The culture I experienced when growing up was infused into plastic. A further compression of organic material and decayed vegetation over time, developing into oil, coal and natural gasses, extracted from the earth, processed and moulded. 

This cultural jelly (made up of a mash of songs, movies, images, references, perspectives from my childhood) was given to me incased in polypropylene VHS, polycarbonate CDs and DVDs, their aerodynamic discus form allowing them to be easily passed from hand to hand, stacked in rows aboard the cargo hold of planes, and ricocheted between cities. 

Later this info was strung out into a series of copper ropes, cables insulated in rubberised PVC, along which rhythms of electrical sparks could travel. Sound, moving image and text, broken down into an encoded series of rapid bursts, thrown forward along these new routes, and unpacked at the other side, reforming into it's original sonic or visual structure.

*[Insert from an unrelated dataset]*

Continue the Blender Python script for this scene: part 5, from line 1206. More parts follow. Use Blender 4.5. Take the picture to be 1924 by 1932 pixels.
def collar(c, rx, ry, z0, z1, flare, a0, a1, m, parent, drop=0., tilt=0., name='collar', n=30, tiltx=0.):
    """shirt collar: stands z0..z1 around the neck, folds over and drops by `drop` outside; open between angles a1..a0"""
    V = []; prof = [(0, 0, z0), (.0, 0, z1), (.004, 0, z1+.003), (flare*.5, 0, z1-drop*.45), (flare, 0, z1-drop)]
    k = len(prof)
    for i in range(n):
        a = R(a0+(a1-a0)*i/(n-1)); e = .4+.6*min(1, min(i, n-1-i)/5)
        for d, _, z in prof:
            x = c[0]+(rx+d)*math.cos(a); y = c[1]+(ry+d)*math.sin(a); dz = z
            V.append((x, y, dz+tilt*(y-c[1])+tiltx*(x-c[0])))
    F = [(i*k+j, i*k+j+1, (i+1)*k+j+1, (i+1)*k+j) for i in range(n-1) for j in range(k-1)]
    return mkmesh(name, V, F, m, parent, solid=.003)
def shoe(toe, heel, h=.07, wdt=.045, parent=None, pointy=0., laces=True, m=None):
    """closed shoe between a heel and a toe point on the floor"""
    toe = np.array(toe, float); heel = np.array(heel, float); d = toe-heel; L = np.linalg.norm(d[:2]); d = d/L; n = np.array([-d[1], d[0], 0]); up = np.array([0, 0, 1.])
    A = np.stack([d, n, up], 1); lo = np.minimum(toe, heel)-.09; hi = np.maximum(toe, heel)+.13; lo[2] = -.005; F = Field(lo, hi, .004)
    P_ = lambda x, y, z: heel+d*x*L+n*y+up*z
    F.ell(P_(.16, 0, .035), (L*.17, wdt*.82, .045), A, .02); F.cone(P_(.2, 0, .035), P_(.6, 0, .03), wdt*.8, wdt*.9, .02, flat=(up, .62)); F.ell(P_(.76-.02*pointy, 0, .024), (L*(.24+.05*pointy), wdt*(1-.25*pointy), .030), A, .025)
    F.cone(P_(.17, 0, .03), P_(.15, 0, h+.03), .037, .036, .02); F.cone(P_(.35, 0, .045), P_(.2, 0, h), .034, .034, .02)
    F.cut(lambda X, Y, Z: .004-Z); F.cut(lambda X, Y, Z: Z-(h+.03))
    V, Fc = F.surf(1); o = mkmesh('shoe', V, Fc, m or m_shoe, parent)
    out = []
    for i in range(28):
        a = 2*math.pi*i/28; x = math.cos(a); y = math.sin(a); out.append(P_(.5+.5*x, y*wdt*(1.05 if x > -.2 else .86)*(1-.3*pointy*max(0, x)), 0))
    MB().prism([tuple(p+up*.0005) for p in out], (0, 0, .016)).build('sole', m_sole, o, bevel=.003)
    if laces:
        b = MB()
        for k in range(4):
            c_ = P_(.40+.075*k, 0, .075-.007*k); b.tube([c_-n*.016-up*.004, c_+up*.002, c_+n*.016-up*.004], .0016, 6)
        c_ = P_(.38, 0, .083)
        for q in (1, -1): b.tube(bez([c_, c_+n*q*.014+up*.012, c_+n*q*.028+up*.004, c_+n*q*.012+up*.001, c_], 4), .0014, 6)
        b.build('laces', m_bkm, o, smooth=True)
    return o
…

The new magicians of instagram, youtube, snapchat, tiktok, are casting and compressing stories, translating them into these bundles of sequenced impulses, which skim through the cables, surging up communication towers and flexing into electromagnetic waves, volleyed between dishes, glancing at each other from the fringes of the stratosphere, to fall back down and bloom on multiple screens. 

They understand how to interrupt these frequencies perfectly, embossing their words into flame digit sequences, which then disperse within the PVC insulated tunnels. Forming these vehicles to withstand the compression, digestion, translation, re-understandings, refreshing contexts: being applied over social situations, reformed in differing qualities of sonic frequency, from the phone speaker, or a car going past, or a 2 second clipping. They need to withstand the algorithmic crunchings, to be porous enough to leak from various devices, whilst retaining their structure enough to bloom.